Stone has been Trump’s political whisperer for decades, at one point holding a leadership role in his 2016 presidential campaign, and continues to be a trusted adviser to this day. Stone has written several conspiracy minded books, including one blaming President Lyndon Johnson for orchestrating the murder of President John F. Kennedy. Stone also backed Trump’s bizarre allegation that Senator Ted Cruz’s father was involved in the JFK assassination.

But Jones is the conspiracy mother lode: He described himself as one of the “founding fathers” of the so-called “9/11 truth movement,” which claims that the 9/11 terror attacks were executed by the government of the United States. Jones believes that the government — aka the “deep state” — has orchestrated attacks and events throughout history. This includes the bombing of the Oklahoma City federal building, the massacre at Sandy Hook (he claims that many of the parents were actors), the Boston Marathon attack, and on and on.

For decades, Jones has existed at the fringes of right wing media, but Trump appeared on his show in 2015 after announcing his presidential campaign, and the two have been rhetorically joined at the hip since. During the presidential primary season, Jones enlisted his audience to vote for Trump, and Stone has been whispering in both men’s ears (he appears on Jones’ show and writes for his conspiracy website, Infowars).

Trump praised Jones for having an “amazing” reputation when he appeared on his show, and reportedly told him he was “one of the greatest influences I’ve ever seen” in a personal telephone conversation. According to Jones, he and Trump have kept in contact for months via phone conversations.

While Trump has long embraced conspiracy theories — his biggest political move before his campaign was the promotion of the racist birther conspiracy alleging President Obama was not born in the United States — his interaction with Jones has led to publicly echoing Jones’ rantings about who truly controls the world.

Even Jones seemed amazed to hear Trump speaking about his crank beliefs on the national stage. He told his audience it was “amazing” and “surreal to talk about issues here on air and then word-for-word hear [Donald] Trump say it two days later.”

The mind-meld was cemented with Trump’s speech accepting the Republican nomination as he declared war on “globalism” — the overarching idea, steeped in anti-Semitism and which Jones has promoted for decades, of a vast conspiracy of wealthy, powerful “globalists” who are the hidden, invisible hands behind world events and who manipulate them in service of accumulating personal power and wealth.

The two men remained in synchronicity with each other as the campaign progressed, with Jones pushing out conspiracies (amplified by fellow conspiracy theorist Matt Drudge at his highly trafficked Drudge Report), that were echoed by Trump on the presidential campaign trail.

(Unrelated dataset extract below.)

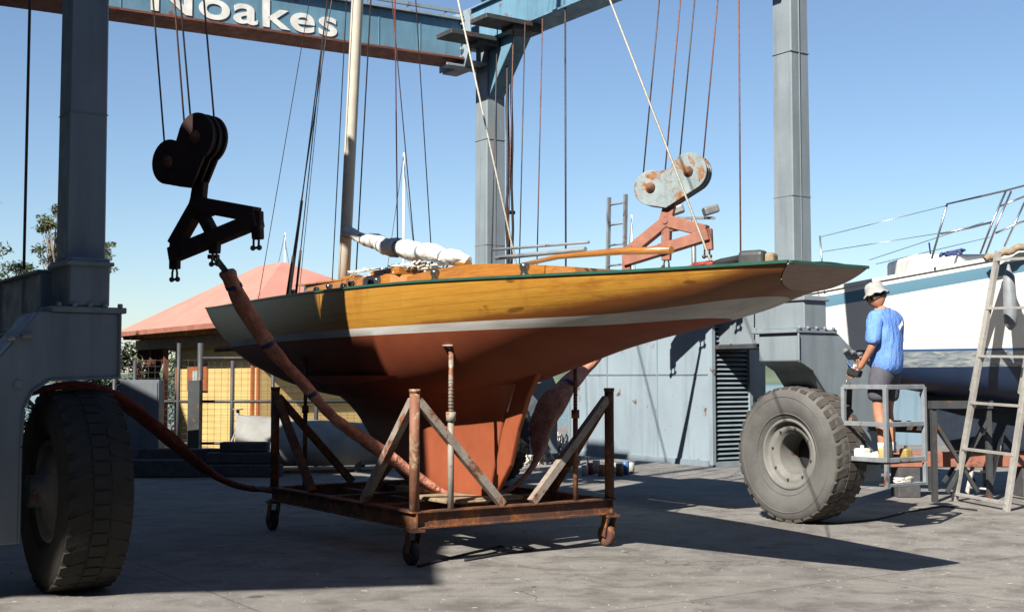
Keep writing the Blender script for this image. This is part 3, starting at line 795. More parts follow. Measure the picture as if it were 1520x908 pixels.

Jones claimed the election would be “rigged,” and Trump ran with the idea. Jones called Obama “the founding general” of ISIS, then Trump said Obama and Hillary Clinton were the “founder” and “co-founder” of the terrorist group. And on and on.

Jones was overjoyed that Trump won, but in language that Trump is now echoing with his theorizing about the “deep state” and unfounded allegations of wiretapping by President Obama, Jones claimed that Obama and the CIA were working on a plot to have Trump killed.

Both men believe that a secret plot is in place by elements of the U.S. government fighting a shadowy internal war against Trump and his administration. It is not a coincidence that their strange beliefs and behavior are in sync. Jones has Trump’s ear, and is telling him absurd nonsense that the vast majority of people would dismiss as unhinged ranting and raving.

But Trump is obviously taking it seriously, and using his platform to elevate it to a global audience. This is extremely dangerous.